A 2012 review
article on the VEGA project states the following about the Vega-1 event:
QUOTE
During the descent of the landers in the atmosphere, from the point of the release of the lower hemisphere and until the landing, measurements were made of the atmospheric temperature and pressure as well as the angular velocity of rotation of the vehicle about the three axes. The curves of the atmospheric temperature and pressure during the descent of the Vega 1 and 2 landers are well consistent with, and almost similar to, the calculated curves, which confirms the validity of the computational model of the atmosphere. ... The maximum spin rates around the longitudinal axis during the parachute descent were 64 and 24 deg/s and those around the transverse axis were 60 and 30 deg/s, respectively; during the descent with drag devices, the longitudinal rates did not exceed 25 and 15 deg/s and the transverse rates did not exceed 60 and 35 deg/s.
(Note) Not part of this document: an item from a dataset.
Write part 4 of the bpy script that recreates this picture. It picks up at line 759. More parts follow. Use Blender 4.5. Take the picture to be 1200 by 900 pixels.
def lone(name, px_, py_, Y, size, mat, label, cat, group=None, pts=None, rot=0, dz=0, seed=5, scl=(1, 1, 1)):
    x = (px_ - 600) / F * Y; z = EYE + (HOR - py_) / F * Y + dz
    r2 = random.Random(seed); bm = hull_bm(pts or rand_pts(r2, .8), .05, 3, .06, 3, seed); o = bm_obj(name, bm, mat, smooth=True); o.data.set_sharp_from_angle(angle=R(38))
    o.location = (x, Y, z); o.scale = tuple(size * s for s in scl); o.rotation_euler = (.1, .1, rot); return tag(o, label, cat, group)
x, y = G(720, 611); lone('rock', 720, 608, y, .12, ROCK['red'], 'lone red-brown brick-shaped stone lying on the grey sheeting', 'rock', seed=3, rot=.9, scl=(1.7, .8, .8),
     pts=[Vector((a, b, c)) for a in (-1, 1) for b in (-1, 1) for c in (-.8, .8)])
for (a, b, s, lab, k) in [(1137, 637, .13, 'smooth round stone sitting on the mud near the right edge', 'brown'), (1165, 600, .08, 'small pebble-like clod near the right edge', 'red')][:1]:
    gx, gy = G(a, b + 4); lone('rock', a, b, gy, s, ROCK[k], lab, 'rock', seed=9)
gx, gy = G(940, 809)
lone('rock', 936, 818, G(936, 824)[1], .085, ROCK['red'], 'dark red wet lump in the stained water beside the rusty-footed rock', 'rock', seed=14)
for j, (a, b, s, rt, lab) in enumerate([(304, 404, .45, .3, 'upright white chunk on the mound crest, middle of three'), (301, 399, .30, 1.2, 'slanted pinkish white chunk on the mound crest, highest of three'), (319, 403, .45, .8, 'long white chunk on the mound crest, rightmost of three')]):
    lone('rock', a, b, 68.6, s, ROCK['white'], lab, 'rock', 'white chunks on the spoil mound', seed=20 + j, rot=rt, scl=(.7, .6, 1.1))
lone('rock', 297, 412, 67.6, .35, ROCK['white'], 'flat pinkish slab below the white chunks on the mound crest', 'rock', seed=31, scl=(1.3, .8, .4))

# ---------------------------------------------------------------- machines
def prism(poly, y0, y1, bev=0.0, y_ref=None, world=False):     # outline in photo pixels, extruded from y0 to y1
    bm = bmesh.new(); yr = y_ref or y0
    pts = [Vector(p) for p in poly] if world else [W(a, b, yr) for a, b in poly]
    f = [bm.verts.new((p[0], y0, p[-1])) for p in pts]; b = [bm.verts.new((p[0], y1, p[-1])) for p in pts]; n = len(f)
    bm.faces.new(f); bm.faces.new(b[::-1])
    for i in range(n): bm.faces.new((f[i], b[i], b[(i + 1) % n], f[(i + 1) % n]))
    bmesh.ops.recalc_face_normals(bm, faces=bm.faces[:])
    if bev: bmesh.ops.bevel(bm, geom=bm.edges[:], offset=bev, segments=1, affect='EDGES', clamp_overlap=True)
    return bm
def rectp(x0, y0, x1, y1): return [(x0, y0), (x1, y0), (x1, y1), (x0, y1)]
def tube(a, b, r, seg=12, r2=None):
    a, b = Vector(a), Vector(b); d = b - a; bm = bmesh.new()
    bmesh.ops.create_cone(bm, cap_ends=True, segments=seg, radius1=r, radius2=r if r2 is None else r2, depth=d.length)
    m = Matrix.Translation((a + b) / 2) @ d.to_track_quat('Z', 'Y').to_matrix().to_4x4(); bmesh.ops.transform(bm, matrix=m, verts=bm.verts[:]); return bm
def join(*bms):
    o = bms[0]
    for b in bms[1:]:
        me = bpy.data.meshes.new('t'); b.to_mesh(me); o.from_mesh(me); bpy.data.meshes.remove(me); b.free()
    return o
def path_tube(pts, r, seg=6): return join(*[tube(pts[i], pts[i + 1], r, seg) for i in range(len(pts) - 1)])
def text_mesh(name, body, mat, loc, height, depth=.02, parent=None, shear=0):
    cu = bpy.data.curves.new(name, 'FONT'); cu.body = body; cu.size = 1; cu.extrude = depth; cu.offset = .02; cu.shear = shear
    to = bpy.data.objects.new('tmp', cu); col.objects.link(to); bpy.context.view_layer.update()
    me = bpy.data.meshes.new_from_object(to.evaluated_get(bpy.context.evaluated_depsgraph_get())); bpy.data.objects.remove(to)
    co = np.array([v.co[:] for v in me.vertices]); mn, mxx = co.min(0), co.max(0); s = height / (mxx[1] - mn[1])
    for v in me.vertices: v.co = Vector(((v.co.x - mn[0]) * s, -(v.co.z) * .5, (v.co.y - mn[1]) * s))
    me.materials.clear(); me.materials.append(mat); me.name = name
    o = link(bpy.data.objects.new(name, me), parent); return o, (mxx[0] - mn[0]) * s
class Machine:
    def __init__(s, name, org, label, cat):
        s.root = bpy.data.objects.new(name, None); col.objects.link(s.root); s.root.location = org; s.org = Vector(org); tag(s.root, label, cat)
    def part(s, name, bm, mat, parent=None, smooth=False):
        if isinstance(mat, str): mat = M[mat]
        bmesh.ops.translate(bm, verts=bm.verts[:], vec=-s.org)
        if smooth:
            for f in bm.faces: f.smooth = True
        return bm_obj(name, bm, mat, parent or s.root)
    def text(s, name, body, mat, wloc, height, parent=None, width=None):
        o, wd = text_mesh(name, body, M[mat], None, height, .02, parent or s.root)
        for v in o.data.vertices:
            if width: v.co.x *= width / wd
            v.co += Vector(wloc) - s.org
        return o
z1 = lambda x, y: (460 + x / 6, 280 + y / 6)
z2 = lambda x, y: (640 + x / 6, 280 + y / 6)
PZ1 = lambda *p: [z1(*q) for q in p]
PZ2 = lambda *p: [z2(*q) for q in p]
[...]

During the descent of the Vega 1 lander, at an altitude of about 17 km above the planet’s surface, the landing signaling device, a shock sensor set for 6 ± 1.5 units overload, was activated. The altitude region from 10 to 20 km is characterized by the maximum gradient of the horizontal wind component, which must be accompanied by a considerable turbulence of the vertical wind component. Calculations suggest that the premature activation of the signaling device of the Vega 1 lander could have been caused by a sudden vortex flow with a velocity of more than 30 m/s.
So in this version of the story, the gust which hit the Vega-1 lander had a velocity of about 30 m/s, but not, as Kerzhanovich indicated, the lander itself was "flung back
upward at seventy miles an hour". By the way, wouldn't a gamma-ray densitometer be a reliable instrument for the indication of touchdown?